Tuesday 12 July 2011

Describe three main arguments that Diamond makes in Guns, Germs, and Steel and cite the evidence to support his answer.

In this
answer, I will present three main arguments that Diamond makes in that are
all pieces of support for his main overall argument.  In other words, these three arguments are
not the main thing that Diamond is trying to prove in his book.  Instead, they are pieces of
evidence to prove that main argument.

One argument that Diamond makes is that
culture does not determine which groups of people become wealthy and powerful.  He says, for
example, that Europeans did not conquer Native Americans because the Europeans had a better
culture.  One piece of evidence for this is found in Chapter 2 of the book.  There, Diamond
shows that the Maori and the Moriori were both Polynesian people who shared the same original
culture.  The two groups then split as the Maori ended up in New Zealand and the Moriori in the
Chatham Islands.  He argues that the Maori became much more powerful and had a different kind of
society than the Moriori because the two groups ended up in different environments.

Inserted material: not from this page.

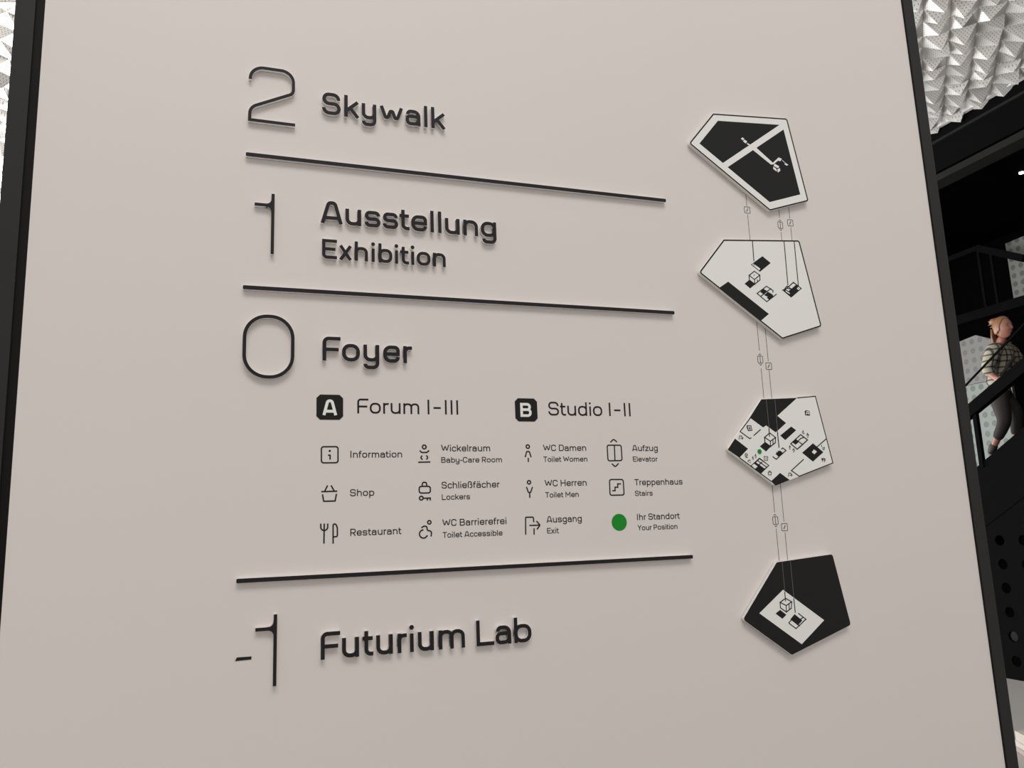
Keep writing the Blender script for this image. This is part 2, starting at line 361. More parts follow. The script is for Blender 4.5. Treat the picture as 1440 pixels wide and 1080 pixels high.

A second argument is that the people who started to farm were those who lived in places
with the most domesticable plant species.  In other words, people in the Fertile Crescent
started to farm before those in North America because they had more plants that they could
potentially grow, not because they were culturally superior.  One of Diamonds major pieces of
evidence for this is found on p. 140 where there is a table that shows more than half the best
grain species in the world were found in the Fertile Crescent.  This shows that people there had
a much better chance to start farming than people elsewhere.

Finally, Diamond
argues that luck explains why some people domesticated animals and others did not.  In other
words, we cannot say that Europeans domesticated horses because they were better than Africans,
who did not domesticate zebras.  Instead, Diamond argues in Chapter 9 that the vast majority of
animals cannot be domesticated.  One piece of evidence is that even Europeans who went to Africa
were never able to domesticate zebras.  Again, then, it was simply luck that put some people in
places where there were animals that could be domesticated.